Soapbox: The Debt Ceiling Charade
| By Gary Mead | 0 Comments

It’s that time again – ‘squabbling over the US debt ceiling’ time. If it slipped our notice then Janet Yellen, the US Treasury Secretary, is there to remind us. On 19 January, the US will surpass its current borrowing limit of $31.4 trillion according to Yellen. The US debt ceiling is the legislative limit on the amount of national debt that the US Treasury can run up. The debt ceiling was created in 1917 to help finance spending on the First World War. It’s a way in which the government can borrow money to cover the fiscal gap – the gap between the amount the government takes in tax revenues and what it spends. Today, raising the debt limit has become an excuse for a brawl between the Democrat and Republican parties in Congress. A reprieve can be gained but this year it’s likely to last no longer than the end of May. Between now and then we can expect a Democrat vs Republican squabble over what to fight for and what can be sacrificed. If the ceiling looks like being breached the US government grinds to a halt and global financial stability will be threatened.
$31.5 trillion and rising
Wow! $31.5 trillion! That’s the current size of the US federal debt. Putting it another way, it’s more than $94,000 per US citizen. Or, another way, it’s the same as the combined economies of China, Germany, Japan and the UK, according to the US Peterson Foundation. The foundation helpfully adds that if every US household paid $1,000 a month it would take more than 19 years to eliminate the debt. Interest payments on this debt cost more than $1 billion a day.

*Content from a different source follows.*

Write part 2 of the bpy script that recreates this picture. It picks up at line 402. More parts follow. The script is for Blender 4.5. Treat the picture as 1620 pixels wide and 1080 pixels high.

America is running on fumes – the only significant question is how long before the engine stutters and packs up. Certainly, not all debt is bad, either individually or nationally. Taking on debt to buy a home, to get education, to grow a business, can all be sensible decisions and can help grow the national economy. But borrowing to buy assets that lose value over time, such as a car, is not such a great idea, unless you can get a no or very low interest rate.
Getting over the debt ceiling crisis has become a regular feature of US politics in recent years. Usually some kind of deal is cooked up but this year may be different, now that the Republican Party has a narrow majority in the House of Representatives. Eric Winograd, chief US economist at the asset management company AllianceBernstein told Reuters on 11 January that in his view “this is going to be the most contentious debt ceiling debate in memory”. Last time Congress sailed close to the wind over raising the debt ceiling was in 2011; Standard & Poor’s downgraded the US credit rating for the first time, and financial markets started to panic. So this year may be no charade after all.
Murky manoeuvres
US politics being what it is – very murky – will the Republican Party be able to maintain its current stiff stance about debt ceiling negotiations this year? The House Speaker, the Republican Party member Kevin McCarthy, has reportedly told President Biden that the price for a deal is the imposition of a spending cap on the government. But according to his press spokespeople Biden “will not be doing any negotiation over the debt ceiling… there’s going to be no negotiation over it”. A small number of die-hard conservative Republicans opposed McCarthy’s attempt to become Speaker; notoriously it took the largest number of voting rounds since 1856 to squeeze him in. The New Yorker says the “good news for Democrats is that the Republican leadership is this weak – except that weak Republican leadership is what paved the way for [Donald] Trump in the first place”. It’s in everyone’s interest – in America’s interest – that the debt ceiling debate should be settled, and fast. In 2011 it wasn’t only the financial markets that took a beating from the debt ceiling fiasco – consumer confidence also dropped as did confidence in all US politicians. No negotiations, says the President. He may have to eat those words.
Different this time?
The world has changed as a result of Russia’s war in Ukraine. It’s not simply that the US in 2022 directed a vast sum to support Ukraine, more than $52 billion according to the Kiel Institute for the World Economy. The war is nearly a year old and shows no signs of ending; worryingly Ukraine’s defence minister, Oleksii Reznikov, claimed recently that Ukraine is now a de facto member of the NATO alliance, a red rag to President Putin. This kind of stealthily obtaining something that has been denied is not an attractive feature, even if (with the delivery of tanks from the UK, a NATO member) it may be true.
The war has also hastened the almost imperceptible creep of countries to reduce their exposure to Dollar-denominated debt. China’s holdings of US Treasury bonds fell by $100 billion, almost 10%, in the first half of 2022. China’s decision to lower the amount of US debt it owns is probably related to the US decision to weaponize its currency, by freezing the Dollar assets of Russia’s central bank.
Russia can’t use the Dollar; China doesn’t want to rely on the Dollar; both stepped up their purchases of gold last year. So the US may indeed carry on issuing ever-greater amounts of debt; but will it have as many eager buyers as in the past?